— Data provided —

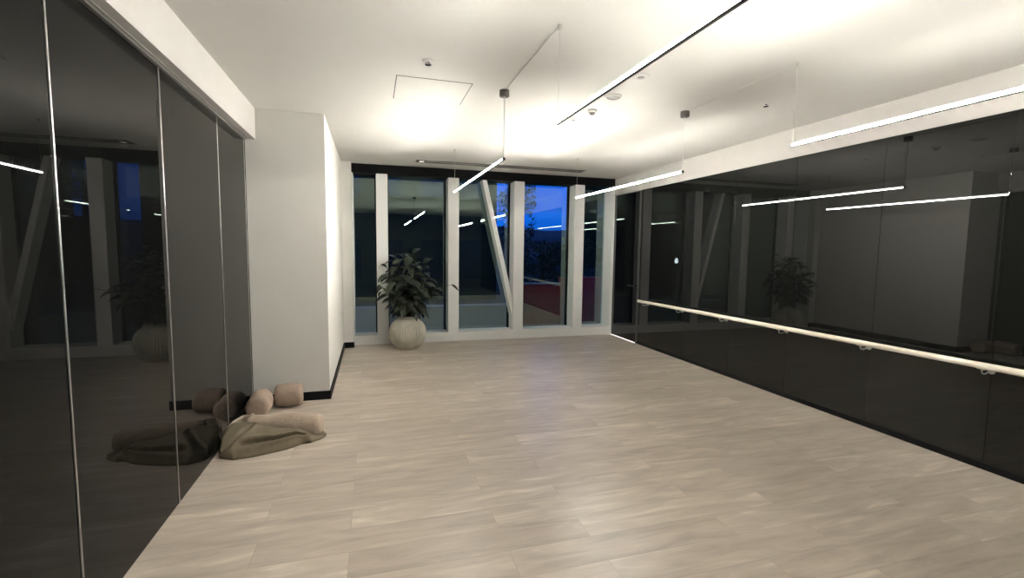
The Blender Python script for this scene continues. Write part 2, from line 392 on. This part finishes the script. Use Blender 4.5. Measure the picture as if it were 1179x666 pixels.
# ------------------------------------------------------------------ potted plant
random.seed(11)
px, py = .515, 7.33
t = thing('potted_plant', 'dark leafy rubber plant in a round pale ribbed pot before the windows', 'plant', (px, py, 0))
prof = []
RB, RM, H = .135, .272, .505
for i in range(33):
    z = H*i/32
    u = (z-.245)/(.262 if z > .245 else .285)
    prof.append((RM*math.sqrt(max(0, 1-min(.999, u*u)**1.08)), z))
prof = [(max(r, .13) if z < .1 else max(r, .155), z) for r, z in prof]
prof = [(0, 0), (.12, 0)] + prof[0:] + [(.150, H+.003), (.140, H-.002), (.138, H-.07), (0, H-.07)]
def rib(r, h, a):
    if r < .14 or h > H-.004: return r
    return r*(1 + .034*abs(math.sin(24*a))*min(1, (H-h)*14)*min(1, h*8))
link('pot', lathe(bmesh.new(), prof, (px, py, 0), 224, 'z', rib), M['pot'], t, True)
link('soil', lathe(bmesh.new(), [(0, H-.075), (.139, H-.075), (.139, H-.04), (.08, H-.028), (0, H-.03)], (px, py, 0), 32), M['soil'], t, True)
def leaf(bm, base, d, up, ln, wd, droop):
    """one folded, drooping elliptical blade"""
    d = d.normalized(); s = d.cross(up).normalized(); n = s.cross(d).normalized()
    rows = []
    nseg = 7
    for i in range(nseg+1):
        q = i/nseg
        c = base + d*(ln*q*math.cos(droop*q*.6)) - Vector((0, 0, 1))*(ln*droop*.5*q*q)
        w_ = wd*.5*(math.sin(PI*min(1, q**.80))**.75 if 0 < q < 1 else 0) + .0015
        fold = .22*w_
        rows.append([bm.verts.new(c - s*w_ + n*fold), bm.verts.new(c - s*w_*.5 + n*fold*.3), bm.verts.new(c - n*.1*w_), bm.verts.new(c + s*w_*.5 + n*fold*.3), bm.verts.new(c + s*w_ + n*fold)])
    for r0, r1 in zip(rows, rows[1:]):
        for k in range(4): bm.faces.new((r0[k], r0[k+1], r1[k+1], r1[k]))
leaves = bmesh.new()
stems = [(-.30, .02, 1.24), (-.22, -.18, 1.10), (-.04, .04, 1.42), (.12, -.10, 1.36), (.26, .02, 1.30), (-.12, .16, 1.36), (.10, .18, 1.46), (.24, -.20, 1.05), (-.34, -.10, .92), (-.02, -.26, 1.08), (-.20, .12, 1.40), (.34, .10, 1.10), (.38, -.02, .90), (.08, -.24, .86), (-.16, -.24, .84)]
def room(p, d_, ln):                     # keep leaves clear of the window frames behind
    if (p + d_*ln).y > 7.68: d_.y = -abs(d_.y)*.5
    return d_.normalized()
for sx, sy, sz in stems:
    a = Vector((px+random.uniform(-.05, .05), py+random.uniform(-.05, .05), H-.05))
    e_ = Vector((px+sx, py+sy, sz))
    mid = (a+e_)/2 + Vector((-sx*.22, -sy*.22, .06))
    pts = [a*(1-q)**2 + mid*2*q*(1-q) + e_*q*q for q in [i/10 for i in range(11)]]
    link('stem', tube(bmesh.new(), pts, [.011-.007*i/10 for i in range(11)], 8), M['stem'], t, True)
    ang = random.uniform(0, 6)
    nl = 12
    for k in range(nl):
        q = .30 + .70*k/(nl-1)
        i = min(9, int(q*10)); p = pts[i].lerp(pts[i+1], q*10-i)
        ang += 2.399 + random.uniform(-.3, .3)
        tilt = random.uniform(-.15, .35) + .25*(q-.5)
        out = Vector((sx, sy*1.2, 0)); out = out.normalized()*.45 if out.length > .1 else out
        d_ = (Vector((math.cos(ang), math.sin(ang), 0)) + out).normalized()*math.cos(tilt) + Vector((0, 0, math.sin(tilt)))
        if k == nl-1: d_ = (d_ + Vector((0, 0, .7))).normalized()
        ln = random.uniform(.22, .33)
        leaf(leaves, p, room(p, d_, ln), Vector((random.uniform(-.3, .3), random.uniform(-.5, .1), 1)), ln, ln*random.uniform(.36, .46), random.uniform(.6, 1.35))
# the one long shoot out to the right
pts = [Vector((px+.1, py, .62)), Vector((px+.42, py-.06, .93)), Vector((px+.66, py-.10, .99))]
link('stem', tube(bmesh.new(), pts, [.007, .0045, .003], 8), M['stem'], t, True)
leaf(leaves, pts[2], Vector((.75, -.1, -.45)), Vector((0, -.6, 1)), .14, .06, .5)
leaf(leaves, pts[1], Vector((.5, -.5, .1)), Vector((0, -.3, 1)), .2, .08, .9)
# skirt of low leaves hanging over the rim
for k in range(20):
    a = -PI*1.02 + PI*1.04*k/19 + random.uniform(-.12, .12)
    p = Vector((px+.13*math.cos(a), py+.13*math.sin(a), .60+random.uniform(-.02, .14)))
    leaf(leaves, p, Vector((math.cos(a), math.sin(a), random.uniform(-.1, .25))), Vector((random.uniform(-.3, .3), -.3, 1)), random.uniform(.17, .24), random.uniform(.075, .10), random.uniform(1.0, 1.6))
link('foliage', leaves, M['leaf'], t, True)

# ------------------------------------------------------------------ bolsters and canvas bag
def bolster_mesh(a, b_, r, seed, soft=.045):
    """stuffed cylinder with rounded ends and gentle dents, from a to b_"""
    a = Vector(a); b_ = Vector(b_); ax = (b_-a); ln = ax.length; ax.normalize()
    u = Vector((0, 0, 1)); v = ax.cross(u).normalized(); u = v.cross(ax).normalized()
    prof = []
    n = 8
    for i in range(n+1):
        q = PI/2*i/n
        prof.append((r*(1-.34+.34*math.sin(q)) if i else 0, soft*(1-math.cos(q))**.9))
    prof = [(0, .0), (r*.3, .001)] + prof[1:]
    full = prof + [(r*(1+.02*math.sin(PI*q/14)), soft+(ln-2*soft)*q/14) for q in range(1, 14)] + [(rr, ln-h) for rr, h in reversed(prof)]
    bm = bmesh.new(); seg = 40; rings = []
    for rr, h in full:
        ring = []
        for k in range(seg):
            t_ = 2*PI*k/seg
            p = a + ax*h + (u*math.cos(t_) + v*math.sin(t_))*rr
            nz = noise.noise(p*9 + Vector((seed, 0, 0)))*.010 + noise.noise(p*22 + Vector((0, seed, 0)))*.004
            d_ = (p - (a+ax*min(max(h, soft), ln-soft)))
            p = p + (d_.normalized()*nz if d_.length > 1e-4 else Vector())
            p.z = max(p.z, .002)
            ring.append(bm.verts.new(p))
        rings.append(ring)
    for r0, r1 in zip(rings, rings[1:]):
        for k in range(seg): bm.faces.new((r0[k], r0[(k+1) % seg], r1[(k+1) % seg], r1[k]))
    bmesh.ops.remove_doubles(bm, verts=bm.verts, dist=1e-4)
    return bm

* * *

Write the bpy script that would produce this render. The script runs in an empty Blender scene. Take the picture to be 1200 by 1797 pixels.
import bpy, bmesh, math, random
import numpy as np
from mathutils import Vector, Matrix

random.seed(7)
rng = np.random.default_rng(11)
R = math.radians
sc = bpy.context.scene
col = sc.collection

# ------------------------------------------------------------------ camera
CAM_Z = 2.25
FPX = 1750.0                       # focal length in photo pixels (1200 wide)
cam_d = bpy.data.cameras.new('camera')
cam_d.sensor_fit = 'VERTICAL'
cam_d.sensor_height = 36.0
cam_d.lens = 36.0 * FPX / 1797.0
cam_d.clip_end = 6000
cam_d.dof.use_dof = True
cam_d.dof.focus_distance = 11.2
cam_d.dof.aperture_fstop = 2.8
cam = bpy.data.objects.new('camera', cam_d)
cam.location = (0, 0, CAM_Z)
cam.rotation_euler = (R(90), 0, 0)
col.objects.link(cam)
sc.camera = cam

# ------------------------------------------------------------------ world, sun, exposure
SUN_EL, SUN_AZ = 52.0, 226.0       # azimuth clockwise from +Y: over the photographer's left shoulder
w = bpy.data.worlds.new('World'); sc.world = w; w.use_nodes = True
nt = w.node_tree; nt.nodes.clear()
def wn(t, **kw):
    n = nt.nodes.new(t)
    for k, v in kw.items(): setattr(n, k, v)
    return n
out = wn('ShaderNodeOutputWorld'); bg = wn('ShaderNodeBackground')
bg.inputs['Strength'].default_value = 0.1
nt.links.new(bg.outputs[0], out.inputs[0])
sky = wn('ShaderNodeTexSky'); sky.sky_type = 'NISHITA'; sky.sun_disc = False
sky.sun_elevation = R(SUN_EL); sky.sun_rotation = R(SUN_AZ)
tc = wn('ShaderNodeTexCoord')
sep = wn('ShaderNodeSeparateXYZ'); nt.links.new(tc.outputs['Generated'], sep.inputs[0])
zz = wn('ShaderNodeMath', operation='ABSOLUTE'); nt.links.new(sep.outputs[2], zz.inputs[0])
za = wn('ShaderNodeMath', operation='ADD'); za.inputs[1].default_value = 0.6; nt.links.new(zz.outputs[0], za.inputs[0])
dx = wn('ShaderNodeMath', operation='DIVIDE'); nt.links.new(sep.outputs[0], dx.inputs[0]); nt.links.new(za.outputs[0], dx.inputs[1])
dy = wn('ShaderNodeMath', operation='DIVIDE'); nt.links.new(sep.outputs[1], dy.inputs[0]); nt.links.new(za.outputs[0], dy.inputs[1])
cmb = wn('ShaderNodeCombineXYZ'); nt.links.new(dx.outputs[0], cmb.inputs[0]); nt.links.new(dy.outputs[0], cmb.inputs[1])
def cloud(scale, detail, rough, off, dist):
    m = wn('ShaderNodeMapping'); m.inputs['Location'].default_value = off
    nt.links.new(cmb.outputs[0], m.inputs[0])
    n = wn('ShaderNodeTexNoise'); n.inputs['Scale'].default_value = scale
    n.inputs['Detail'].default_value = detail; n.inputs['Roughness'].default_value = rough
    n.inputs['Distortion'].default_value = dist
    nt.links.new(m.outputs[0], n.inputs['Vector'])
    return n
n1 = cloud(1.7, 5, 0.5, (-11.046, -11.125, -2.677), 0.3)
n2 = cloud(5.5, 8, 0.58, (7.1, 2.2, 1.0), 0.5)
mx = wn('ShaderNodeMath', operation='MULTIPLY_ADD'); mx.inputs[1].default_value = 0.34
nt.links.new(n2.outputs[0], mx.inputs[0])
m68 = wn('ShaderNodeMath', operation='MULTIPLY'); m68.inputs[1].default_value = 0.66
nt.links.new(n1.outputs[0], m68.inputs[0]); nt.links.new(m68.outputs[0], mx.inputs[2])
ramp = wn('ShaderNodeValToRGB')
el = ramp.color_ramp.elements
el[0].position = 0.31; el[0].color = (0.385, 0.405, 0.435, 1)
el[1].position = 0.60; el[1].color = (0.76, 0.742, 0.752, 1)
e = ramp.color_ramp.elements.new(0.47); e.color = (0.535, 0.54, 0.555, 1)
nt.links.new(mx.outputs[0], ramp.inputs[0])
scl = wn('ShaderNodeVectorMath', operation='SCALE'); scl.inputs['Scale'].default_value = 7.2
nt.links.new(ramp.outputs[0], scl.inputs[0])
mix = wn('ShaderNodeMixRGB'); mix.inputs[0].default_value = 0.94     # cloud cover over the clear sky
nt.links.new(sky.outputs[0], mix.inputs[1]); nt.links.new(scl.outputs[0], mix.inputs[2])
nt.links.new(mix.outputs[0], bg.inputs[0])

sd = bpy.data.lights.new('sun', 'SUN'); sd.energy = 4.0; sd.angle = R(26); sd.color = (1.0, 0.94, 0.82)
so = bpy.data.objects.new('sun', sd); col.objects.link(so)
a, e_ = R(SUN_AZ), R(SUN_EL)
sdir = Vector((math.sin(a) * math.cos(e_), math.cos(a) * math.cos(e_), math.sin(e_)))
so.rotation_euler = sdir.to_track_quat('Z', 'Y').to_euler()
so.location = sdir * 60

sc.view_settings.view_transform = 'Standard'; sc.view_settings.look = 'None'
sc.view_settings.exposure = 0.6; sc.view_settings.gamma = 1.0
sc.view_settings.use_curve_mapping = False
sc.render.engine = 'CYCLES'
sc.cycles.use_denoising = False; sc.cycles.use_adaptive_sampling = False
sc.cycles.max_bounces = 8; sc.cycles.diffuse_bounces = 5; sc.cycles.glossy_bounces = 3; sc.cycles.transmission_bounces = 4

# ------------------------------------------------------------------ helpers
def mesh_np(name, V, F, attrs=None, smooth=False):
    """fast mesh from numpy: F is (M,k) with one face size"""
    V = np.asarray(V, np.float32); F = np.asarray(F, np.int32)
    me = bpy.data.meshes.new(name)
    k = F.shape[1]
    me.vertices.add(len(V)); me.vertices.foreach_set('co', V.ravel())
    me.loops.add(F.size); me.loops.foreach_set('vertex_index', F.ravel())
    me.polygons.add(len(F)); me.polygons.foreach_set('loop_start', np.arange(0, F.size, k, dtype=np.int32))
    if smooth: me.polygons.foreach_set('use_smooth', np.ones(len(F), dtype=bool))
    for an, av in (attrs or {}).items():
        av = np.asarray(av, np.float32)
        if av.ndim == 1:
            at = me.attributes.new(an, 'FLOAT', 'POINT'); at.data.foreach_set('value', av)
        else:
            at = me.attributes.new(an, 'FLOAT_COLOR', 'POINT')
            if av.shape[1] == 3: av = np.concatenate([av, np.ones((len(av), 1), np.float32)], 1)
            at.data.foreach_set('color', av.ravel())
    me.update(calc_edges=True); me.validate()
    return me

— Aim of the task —
Leave out every line without the string "render" and copy the rest.

— Exercise solution —
Write the bpy script that would produce this render. The script runs in an empty Blender scene. Take the picture to be 1200 by 1797 pixels.
sc.render.engine = 'CYCLES'